I would like to propose three potential arenas in which this research can be carried out. The first is metropolitan squatter communities. Attention can be paid to ways in which informal and formal spaces are articulated and negotiated by actors in competition for key resources, especially water. The second is agro-product networks, composed of spaces of production, distribution, regulation, and consumption. It would concern how these spaces create, exclude, and are shaped by, communities; how they produce situated knowledge; and how the networks and the flows of resources define city-country boundaries. The third is the tourism industries in urban peripheries, such as fruit orchards, tea gardens, hot spring towns, and fields for tourist farming. The primary question here is how the commodification of landscapes into tourist wonderlands impacts accessibility of land-based resources. Issues that arise from these three arenas may overlap or interconnect; a close examination of their interconnection would produce more fruitful results. I expect that the research will incorporate both qualitative and quantitative methods. Moreover, my preoccupation with the cultural landscapes of East Asia and my proficiency in Chinese and Japanese languages make East Asian countries my preferred area of study.
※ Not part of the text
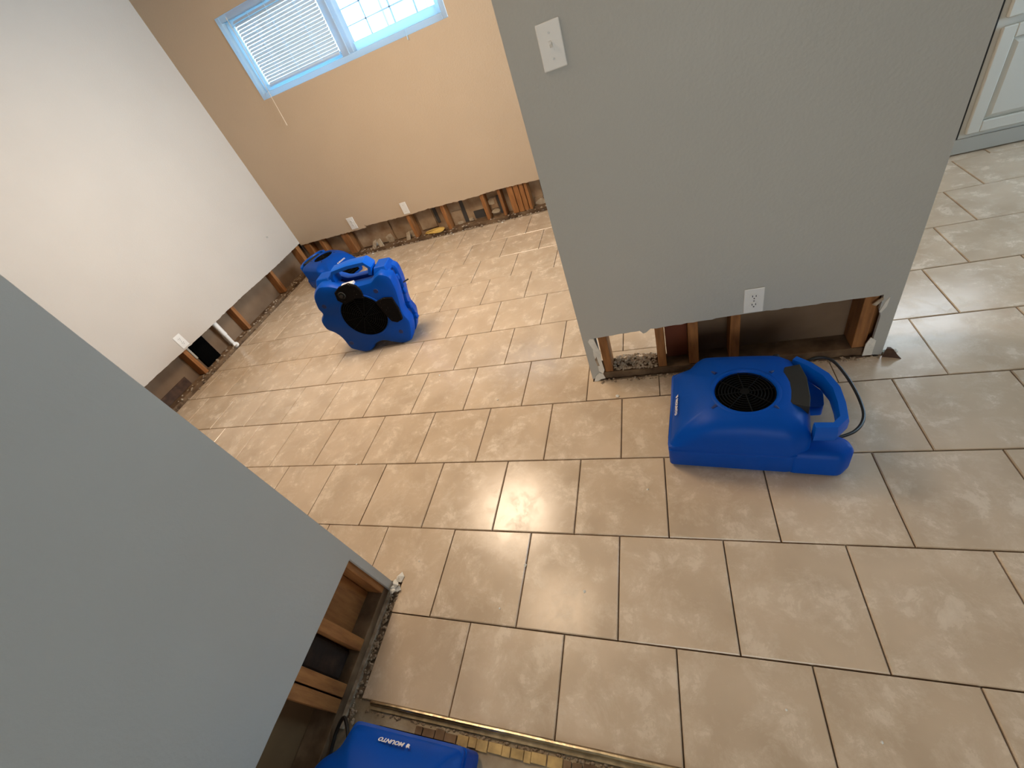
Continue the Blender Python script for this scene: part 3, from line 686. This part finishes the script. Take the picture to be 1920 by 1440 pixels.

Through previous volunteer experiences in both a rural village in Taiwan and my home town– a hot-spring-based community in the Taipei metropolitan area– I have developed a deep appreciation for the relationship between people and nature at the grass-root level. This appreciation underlies my motivation in studying the relationship between space and society. My graduate training in planning at the Harvard Design School introduced me to analytical frameworks for understanding the social, political, and cultural dynamics of cities. Moreover, through a year-long research for my master’s thesis on the issue of a national park controversy in Taiwan between mainstream society and indigenous communities, I have further prepared myself to carry out independent research.
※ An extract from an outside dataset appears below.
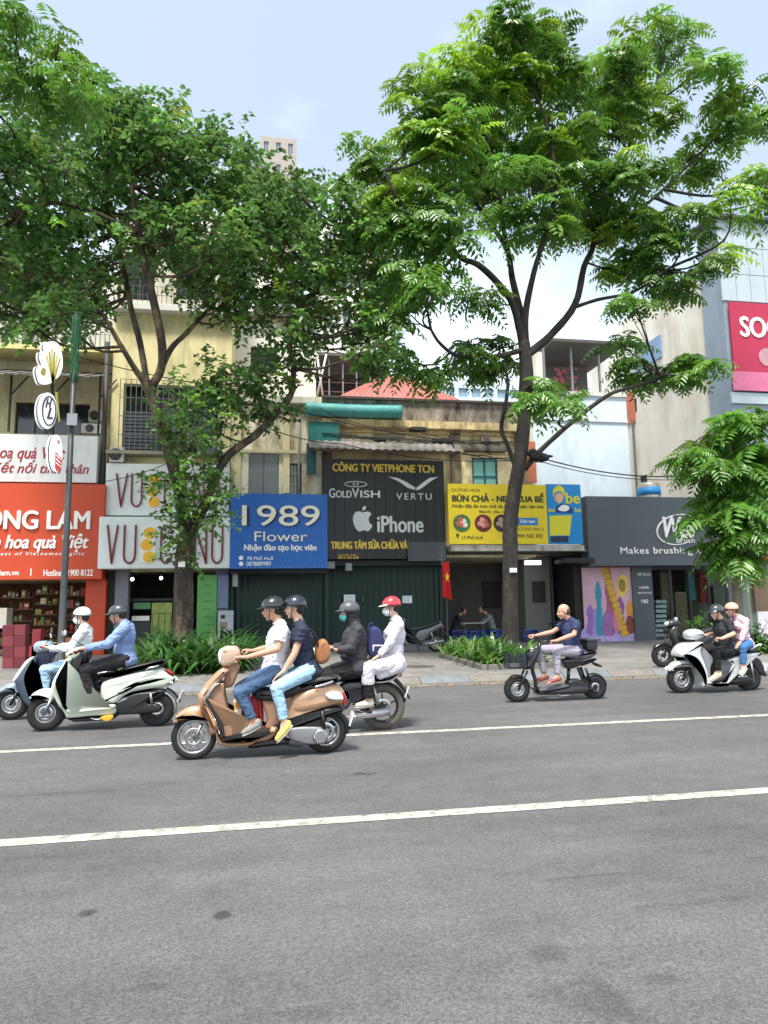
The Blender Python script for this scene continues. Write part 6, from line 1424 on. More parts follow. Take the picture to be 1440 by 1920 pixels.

I believe that I am competent for doctoral study, and UC Berkeley is the ideal place for me to pursue that goal. It is the place where the disciplinary limits of geography are tested, notably in the development of the fields of political ecology and urban geography. The geography department promises both solid theoretical training and a flow of ideas that would constantly challenge my own assumptions and propositions. My career goal is to return to Taiwan as a researcher and educator in the field of planning and geography. I believe that it is in UC Berkeley where I can best fulfill my intellectual curiosity and prepare myself for the future.

(若需引用,請完整註明出處,謝謝啦 !)

Reference
Agyeman, J. 2000. Environmental Justice: From the Margin to the Mainstream. London: Town and Country Planning Association.
Harvey, D. 1996. Justice, Nature and the Geography of Difference. Blackwell.
Logan, J. and H. Molotch. 1987. Urban Fortunes: The Political Economy of Places. Berkeley and Los Angles: University of California Press.
Paulson, S., Gezon L., and Michael Watts. 2003. Locating the Political in Political Ecology: An Introduction. Human Organization 26,3: 205-217.
Peet R., and M. Watts. 1993. Development Theory and Environment in the Age of Market Triumphalism. Economic Geography 69, 3: 227-253.